» **Task objective**
Extract, without alteration, each line from the start of the listing to the line bearing "COL = S.collection".

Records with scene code
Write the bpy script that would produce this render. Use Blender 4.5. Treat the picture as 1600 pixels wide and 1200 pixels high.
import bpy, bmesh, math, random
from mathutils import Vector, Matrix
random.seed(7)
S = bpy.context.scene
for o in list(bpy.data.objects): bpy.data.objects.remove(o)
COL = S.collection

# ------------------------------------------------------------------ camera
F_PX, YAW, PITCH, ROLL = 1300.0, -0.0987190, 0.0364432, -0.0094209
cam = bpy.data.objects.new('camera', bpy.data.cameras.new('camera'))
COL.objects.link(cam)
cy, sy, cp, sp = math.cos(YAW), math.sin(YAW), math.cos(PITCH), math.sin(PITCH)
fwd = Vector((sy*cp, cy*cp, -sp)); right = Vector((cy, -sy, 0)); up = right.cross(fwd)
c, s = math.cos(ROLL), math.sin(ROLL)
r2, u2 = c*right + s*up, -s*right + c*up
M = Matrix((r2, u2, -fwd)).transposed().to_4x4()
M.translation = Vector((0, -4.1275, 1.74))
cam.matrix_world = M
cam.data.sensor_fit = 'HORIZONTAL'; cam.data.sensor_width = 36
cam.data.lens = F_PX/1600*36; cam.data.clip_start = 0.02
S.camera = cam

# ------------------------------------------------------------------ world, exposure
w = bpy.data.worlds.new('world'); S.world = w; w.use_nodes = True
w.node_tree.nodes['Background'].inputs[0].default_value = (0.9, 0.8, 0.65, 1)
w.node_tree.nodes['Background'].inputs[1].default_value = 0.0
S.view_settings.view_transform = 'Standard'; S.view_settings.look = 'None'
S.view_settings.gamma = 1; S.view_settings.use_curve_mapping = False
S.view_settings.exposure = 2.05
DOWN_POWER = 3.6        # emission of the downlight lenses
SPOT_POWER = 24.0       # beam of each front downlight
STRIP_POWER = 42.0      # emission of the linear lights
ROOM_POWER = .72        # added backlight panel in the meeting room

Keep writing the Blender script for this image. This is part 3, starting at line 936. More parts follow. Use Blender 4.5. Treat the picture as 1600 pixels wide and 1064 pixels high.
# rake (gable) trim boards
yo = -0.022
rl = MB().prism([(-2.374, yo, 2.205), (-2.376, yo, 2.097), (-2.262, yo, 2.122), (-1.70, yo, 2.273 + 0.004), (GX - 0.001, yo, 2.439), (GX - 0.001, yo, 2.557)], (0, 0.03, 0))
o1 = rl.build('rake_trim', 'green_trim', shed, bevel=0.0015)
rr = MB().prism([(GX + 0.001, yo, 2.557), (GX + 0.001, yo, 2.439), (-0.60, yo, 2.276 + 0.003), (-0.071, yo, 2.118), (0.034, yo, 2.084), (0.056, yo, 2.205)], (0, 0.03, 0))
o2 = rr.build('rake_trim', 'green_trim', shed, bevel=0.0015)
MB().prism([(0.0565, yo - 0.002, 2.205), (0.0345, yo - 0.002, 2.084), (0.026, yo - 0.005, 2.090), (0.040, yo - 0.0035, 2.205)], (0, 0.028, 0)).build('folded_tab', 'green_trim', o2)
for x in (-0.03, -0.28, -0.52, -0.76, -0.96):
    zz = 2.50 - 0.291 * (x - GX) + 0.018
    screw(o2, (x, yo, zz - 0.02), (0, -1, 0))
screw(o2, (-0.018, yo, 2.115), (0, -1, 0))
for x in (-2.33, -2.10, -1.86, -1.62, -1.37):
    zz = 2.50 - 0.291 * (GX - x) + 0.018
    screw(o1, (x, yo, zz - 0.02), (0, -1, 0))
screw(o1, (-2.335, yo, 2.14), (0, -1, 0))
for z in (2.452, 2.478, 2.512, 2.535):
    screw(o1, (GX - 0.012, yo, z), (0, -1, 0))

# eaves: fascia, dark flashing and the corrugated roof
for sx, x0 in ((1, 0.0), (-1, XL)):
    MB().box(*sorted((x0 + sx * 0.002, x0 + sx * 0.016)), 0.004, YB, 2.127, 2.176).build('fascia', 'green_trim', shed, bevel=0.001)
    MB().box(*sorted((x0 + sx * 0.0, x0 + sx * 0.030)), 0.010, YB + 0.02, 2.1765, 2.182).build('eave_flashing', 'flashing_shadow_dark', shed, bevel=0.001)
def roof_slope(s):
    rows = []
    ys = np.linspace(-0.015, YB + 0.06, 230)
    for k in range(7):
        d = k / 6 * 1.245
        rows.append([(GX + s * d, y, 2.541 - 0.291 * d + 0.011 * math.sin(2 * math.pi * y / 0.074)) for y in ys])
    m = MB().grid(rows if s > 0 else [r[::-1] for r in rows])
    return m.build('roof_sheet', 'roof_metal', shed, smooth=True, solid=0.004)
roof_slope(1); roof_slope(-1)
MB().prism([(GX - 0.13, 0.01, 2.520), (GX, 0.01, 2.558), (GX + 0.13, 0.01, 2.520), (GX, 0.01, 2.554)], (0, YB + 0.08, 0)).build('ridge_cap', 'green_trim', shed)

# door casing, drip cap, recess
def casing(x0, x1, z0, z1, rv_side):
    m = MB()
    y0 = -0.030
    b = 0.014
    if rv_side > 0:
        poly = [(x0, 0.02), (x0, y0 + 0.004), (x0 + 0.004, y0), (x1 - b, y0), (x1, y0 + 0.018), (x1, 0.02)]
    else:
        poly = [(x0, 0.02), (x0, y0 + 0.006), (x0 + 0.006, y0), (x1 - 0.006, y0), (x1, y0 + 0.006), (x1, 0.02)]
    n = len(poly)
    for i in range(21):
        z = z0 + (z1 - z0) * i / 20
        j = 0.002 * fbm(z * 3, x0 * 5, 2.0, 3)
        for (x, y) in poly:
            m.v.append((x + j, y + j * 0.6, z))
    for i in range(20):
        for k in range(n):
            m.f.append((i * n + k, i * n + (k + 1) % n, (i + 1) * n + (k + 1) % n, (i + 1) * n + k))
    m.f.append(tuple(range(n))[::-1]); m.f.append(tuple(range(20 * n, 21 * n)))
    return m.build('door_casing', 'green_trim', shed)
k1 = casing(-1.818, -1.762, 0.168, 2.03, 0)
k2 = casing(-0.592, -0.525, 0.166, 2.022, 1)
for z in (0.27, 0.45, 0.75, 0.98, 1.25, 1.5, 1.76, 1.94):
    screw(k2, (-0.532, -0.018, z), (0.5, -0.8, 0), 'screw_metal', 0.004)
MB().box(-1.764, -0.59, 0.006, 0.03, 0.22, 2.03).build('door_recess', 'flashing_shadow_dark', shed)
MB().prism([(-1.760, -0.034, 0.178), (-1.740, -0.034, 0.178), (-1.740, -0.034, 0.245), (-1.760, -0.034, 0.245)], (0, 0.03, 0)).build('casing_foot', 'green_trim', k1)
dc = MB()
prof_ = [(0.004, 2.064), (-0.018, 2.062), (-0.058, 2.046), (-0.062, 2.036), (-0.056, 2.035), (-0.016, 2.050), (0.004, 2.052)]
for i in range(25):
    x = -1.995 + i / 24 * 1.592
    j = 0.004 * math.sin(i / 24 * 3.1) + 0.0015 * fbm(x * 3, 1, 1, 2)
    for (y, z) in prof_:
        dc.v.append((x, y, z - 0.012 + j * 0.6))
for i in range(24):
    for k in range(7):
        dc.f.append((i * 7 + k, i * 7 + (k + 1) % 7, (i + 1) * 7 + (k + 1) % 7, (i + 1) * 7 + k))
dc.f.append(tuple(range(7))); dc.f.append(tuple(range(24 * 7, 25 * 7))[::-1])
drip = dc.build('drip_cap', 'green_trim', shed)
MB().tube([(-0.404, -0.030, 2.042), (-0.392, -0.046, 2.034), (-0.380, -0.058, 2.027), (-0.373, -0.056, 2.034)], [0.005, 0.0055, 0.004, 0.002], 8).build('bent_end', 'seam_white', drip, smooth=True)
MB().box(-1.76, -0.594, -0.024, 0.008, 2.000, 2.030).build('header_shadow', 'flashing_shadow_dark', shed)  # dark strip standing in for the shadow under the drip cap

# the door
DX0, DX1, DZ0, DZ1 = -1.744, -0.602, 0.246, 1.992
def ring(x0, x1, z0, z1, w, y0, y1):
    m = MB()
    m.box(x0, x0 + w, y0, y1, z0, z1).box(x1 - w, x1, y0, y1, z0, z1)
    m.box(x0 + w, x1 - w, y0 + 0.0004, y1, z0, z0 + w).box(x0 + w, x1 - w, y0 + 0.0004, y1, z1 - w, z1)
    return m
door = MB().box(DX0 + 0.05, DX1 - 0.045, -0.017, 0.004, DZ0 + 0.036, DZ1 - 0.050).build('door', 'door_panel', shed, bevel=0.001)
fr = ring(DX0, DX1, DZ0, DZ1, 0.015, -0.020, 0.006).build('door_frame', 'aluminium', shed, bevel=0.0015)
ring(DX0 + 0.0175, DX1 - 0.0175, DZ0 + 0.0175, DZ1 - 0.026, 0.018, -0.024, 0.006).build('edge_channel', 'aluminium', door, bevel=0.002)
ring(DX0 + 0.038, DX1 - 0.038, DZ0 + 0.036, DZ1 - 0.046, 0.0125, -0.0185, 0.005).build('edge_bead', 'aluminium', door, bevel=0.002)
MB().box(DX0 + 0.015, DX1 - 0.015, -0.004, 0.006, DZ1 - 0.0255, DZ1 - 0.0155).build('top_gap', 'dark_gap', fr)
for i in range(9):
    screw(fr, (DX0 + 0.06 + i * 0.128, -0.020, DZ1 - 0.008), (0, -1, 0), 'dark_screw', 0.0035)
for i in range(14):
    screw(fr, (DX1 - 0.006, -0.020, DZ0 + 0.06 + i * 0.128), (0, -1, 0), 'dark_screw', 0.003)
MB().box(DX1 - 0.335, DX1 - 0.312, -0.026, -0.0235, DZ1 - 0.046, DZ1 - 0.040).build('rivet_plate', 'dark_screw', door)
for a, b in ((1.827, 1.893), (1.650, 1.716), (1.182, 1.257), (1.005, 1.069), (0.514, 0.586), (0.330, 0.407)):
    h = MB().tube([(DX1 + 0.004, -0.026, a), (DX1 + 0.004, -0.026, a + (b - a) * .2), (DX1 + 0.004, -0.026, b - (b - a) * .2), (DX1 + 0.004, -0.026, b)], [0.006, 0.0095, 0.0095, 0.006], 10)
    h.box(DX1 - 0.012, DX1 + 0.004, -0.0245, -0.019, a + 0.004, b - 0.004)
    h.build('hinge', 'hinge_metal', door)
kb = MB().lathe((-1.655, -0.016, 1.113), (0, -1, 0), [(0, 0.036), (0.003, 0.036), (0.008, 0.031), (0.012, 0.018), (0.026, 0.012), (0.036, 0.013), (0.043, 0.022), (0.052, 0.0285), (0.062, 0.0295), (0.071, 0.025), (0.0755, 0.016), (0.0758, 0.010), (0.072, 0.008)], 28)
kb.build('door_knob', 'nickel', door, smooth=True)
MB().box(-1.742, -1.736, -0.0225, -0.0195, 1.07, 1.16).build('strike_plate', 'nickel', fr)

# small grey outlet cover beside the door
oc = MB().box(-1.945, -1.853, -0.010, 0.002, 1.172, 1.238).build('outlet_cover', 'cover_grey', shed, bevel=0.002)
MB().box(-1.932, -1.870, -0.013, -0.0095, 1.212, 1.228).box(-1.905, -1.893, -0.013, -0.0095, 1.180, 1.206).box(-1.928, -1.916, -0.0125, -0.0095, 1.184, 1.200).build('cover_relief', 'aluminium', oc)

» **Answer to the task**
Write the bpy script that would produce this render. Use Blender 4.5. Treat the picture as 1600 pixels wide and 1200 pixels high.
import bpy, bmesh, math, random
from mathutils import Vector, Matrix
random.seed(7)
S = bpy.context.scene
for o in list(bpy.data.objects): bpy.data.objects.remove(o)
COL = S.collection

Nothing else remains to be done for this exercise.